**Task to carry out**: Retype each line of the listing below, from the first through the one holding "col = scene.collection", with no other lines.

-- START Source excerpt --

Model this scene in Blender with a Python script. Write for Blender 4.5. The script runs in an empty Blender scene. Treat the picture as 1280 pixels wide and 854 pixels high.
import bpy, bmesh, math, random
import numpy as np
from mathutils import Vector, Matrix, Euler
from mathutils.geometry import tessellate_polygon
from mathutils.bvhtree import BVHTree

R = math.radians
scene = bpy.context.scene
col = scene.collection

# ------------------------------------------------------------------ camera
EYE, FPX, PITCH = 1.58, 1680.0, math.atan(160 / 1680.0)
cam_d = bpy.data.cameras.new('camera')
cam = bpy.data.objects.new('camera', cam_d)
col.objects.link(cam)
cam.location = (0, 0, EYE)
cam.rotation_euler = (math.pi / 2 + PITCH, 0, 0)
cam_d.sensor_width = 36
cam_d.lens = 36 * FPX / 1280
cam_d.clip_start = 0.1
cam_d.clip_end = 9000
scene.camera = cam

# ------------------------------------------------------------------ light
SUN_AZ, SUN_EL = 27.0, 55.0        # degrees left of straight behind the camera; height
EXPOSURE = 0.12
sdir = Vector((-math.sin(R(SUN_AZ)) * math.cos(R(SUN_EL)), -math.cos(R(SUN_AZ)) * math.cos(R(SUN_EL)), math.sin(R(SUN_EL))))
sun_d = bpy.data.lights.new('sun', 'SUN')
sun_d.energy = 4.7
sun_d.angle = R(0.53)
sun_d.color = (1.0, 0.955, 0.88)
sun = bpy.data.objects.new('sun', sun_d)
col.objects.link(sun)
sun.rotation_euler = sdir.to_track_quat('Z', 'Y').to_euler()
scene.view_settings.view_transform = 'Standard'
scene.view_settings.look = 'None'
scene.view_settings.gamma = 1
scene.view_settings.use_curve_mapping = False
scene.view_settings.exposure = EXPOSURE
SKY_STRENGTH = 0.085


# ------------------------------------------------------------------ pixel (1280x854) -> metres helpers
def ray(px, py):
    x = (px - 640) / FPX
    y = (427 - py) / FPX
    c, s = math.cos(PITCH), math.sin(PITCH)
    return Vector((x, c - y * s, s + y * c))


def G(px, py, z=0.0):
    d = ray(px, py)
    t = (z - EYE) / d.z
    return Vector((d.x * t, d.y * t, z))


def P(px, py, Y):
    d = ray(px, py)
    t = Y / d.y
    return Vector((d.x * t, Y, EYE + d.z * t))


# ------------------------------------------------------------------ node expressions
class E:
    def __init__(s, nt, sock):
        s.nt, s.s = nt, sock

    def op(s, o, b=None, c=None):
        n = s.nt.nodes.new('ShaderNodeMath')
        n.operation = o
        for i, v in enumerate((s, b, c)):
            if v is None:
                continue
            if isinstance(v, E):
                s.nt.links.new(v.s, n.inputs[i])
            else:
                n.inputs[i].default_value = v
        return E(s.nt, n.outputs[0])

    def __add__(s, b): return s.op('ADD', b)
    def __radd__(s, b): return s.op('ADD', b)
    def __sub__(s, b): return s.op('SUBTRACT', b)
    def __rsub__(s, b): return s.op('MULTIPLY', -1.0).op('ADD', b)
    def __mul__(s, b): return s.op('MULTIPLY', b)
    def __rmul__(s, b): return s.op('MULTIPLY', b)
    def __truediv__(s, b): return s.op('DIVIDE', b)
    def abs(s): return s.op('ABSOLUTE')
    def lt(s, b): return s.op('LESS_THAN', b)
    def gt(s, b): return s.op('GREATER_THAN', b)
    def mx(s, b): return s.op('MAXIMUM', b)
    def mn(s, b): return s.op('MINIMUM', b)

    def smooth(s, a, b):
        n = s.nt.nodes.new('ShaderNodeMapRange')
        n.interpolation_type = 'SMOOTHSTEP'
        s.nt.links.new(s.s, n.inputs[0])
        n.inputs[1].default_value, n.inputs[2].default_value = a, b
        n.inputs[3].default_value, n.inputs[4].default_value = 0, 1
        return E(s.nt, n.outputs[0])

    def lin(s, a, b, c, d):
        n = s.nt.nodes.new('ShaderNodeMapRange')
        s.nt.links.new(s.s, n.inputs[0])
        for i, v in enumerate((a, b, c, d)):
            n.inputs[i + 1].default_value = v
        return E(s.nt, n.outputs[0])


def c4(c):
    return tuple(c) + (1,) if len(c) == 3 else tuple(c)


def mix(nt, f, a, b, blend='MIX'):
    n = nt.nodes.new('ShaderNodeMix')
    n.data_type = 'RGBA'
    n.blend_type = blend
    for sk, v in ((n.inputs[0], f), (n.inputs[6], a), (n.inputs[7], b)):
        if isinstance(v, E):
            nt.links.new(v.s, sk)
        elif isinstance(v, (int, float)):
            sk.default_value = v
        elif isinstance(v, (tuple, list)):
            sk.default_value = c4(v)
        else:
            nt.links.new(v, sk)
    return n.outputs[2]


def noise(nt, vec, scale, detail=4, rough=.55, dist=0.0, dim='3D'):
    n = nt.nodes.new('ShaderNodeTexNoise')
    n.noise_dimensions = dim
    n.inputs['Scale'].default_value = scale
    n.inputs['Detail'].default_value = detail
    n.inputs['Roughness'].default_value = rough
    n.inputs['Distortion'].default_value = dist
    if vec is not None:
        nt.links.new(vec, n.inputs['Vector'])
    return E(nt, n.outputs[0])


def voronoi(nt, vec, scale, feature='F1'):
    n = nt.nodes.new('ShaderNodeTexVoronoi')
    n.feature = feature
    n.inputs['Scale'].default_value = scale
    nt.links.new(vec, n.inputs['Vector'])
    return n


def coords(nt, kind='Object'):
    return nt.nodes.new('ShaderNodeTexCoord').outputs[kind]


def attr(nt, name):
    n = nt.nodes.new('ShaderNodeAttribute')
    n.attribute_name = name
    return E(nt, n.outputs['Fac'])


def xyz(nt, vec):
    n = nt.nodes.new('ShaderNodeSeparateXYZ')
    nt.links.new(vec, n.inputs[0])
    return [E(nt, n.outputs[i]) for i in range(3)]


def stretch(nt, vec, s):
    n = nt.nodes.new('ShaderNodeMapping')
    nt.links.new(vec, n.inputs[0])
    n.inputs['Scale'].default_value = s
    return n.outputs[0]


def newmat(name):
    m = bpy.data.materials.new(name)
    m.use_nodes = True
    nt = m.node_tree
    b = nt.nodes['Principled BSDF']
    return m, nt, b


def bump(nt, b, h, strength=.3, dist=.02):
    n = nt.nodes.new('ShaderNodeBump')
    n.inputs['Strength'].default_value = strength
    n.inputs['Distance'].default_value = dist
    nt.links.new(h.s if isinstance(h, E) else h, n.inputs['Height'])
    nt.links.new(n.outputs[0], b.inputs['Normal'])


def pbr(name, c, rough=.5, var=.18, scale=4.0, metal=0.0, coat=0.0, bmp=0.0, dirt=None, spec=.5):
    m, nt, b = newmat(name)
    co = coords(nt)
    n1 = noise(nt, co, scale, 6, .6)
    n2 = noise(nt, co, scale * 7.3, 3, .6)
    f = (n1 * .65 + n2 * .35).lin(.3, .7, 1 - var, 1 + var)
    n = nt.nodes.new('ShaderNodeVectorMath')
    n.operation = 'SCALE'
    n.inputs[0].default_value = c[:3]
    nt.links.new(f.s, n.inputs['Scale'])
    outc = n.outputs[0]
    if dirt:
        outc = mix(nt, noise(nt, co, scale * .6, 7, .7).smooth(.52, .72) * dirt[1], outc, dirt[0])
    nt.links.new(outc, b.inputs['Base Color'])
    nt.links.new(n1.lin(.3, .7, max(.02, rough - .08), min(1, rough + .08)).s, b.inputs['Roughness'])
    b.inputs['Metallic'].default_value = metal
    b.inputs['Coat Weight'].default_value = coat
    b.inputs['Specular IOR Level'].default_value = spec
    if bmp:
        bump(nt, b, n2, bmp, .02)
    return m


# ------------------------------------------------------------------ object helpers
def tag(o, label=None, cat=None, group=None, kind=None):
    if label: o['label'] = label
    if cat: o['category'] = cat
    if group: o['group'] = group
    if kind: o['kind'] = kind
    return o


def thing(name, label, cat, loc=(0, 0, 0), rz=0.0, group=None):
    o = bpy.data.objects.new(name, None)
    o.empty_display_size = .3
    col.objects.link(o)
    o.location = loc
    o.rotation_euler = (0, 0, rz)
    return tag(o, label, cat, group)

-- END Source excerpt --

**Result of this exercise**:
Model this scene in Blender with a Python script. Write for Blender 4.5. The script runs in an empty Blender scene. Treat the picture as 1280 pixels wide and 854 pixels high.
import bpy, bmesh, math, random
import numpy as np
from mathutils import Vector, Matrix, Euler
from mathutils.geometry import tessellate_polygon
from mathutils.bvhtree import BVHTree

R = math.radians
scene = bpy.context.scene
col = scene.collection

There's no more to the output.